## TASK TO COMPLETE
Will you write out the data exactly, excluding every picture?

## SOURCE DATA
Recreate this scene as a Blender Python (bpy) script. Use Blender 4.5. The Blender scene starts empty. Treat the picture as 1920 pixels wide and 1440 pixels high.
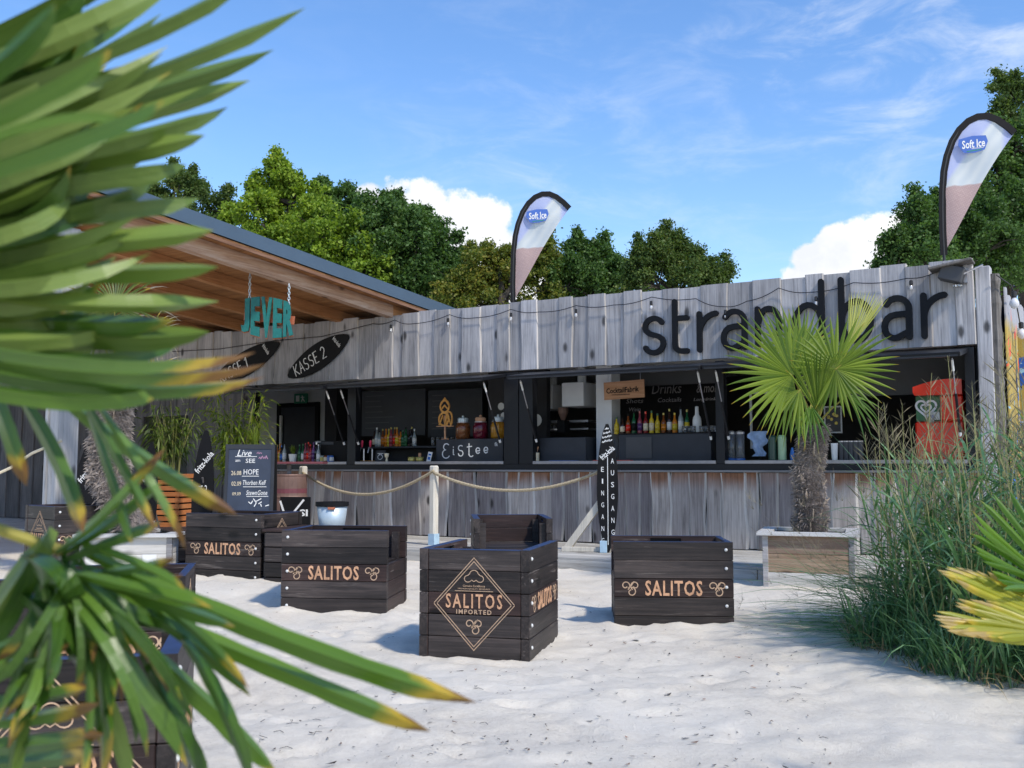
import bpy, bmesh, math, random
import numpy as np
from mathutils import Vector, Matrix, noise as mnoise

R_ = math.radians
S = bpy.context.scene
COL = S.collection
rng = random.Random(7)
nrg = np.random.default_rng(7)

# ------------------------------------------------------------------ camera, world, sun, exposure
FPX, EYE = 1900.0, 1.25
PITCH = math.atan(155 / FPX)
cam_d = bpy.data.cameras.new('camera'); cam = bpy.data.objects.new('camera', cam_d); COL.objects.link(cam)
cam.location = (0, 0, EYE); cam.rotation_euler = (math.pi / 2 + PITCH, 0, 0)
cam_d.sensor_width = 36; cam_d.lens = 36 * FPX / 1920
cam_d.clip_start = 0.05; cam_d.clip_end = 2000
cam_d.dof.use_dof = True; cam_d.dof.focus_distance = 10.0; cam_d.dof.aperture_fstop = 5.2
S.camera = cam
SUN_EL, SUN_AZ = R_(47), math.atan2(0.654, -0.757)      # azimuth clockwise from +Y
EXPO = 0.58
S.view_settings.view_transform = 'Standard'; S.view_settings.look = 'None'
S.view_settings.gamma = 1; S.view_settings.use_curve_mapping = False; S.view_settings.exposure = EXPO
sun_d = bpy.data.lights.new('sun', 'SUN'); sun_d.energy = 2.5; sun_d.angle = R_(4.0); sun_d.color = (1, .935, .83)
sun = bpy.data.objects.new('sun', sun_d); COL.objects.link(sun)
to_sun = Vector((math.sin(SUN_AZ) * math.cos(SUN_EL), math.cos(SUN_AZ) * math.cos(SUN_EL), math.sin(SUN_EL)))
sun.rotation_euler = to_sun.to_track_quat('Z', 'Y').to_euler(); sun.location = to_sun * 50
try:
    S.cycles.max_bounces = 8; S.cycles.transparent_max_bounces = 8
    S.cycles.use_denoising = True
except Exception: pass

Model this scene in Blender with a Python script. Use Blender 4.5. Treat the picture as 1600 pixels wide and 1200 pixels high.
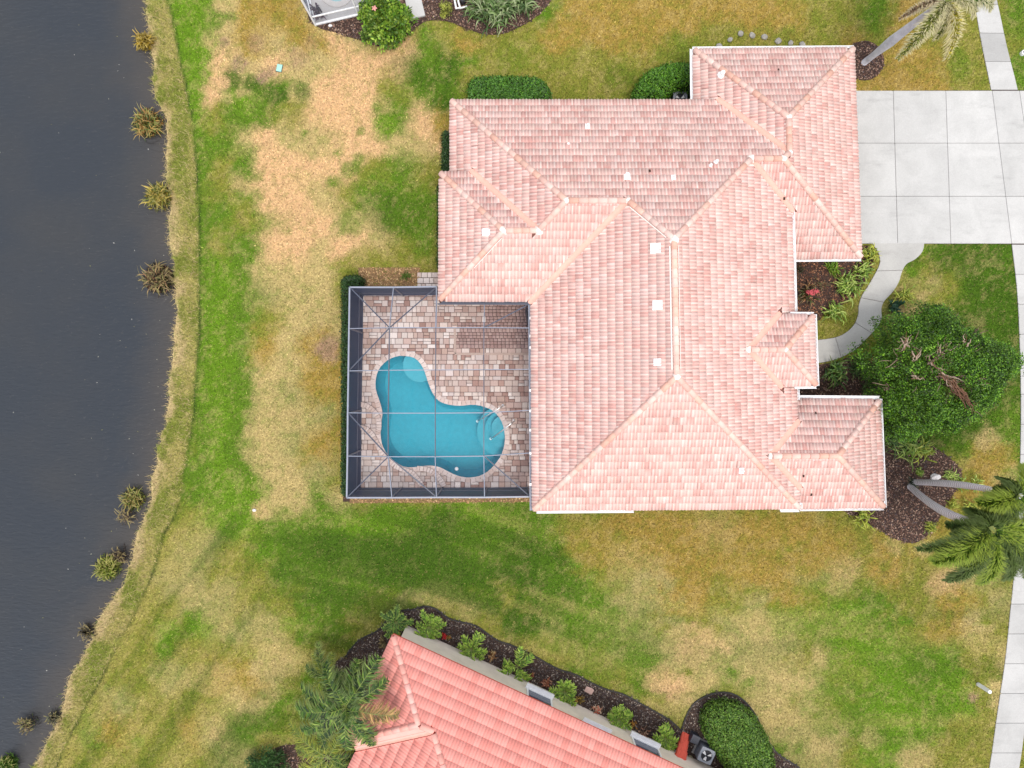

## COMPLETED TASK
Recreate this scene as a Blender Python (bpy) script. Use Blender 4.5. The Blender scene starts empty. Treat the picture as 1920 pixels wide and 1440 pixels high.
import bpy, bmesh, math, random
import numpy as np
from mathutils import Vector, Matrix, noise as mnoise

R_ = math.radians
S = bpy.context.scene
COL = S.collection
rng = random.Random(7)
nrg = np.random.default_rng(7)

# ------------------------------------------------------------------ camera, world, sun, exposure
FPX, EYE = 1900.0, 1.25
PITCH = math.atan(155 / FPX)
cam_d = bpy.data.cameras.new('camera'); cam = bpy.data.objects.new('camera', cam_d); COL.objects.link(cam)
cam.location = (0, 0, EYE); cam.rotation_euler = (math.pi / 2 + PITCH, 0, 0)
cam_d.sensor_width = 36; cam_d.lens = 36 * FPX / 1920
cam_d.clip_start = 0.05; cam_d.clip_end = 2000
cam_d.dof.use_dof = True; cam_d.dof.focus_distance = 10.0; cam_d.dof.aperture_fstop = 5.2
S.camera = cam
SUN_EL, SUN_AZ = R_(47), math.atan2(0.654, -0.757)      # azimuth clockwise from +Y
EXPO = 0.58
S.view_settings.view_transform = 'Standard'; S.view_settings.look = 'None'
S.view_settings.gamma = 1; S.view_settings.use_curve_mapping = False; S.view_settings.exposure = EXPO
sun_d = bpy.data.lights.new('sun', 'SUN'); sun_d.energy = 2.5; sun_d.angle = R_(4.0); sun_d.color = (1, .935, .83)
sun = bpy.data.objects.new('sun', sun_d); COL.objects.link(sun)
to_sun = Vector((math.sin(SUN_AZ) * math.cos(SUN_EL), math.cos(SUN_AZ) * math.cos(SUN_EL), math.sin(SUN_EL)))
sun.rotation_euler = to_sun.to_track_quat('Z', 'Y').to_euler(); sun.location = to_sun * 50
try:
    S.cycles.max_bounces = 8; S.cycles.transparent_max_bounces = 8
    S.cycles.use_denoising = True
except Exception: pass

Model this scene in Blender with a Python script. Use Blender 4.5. Treat the picture as 1600 pixels wide and 1200 pixels high.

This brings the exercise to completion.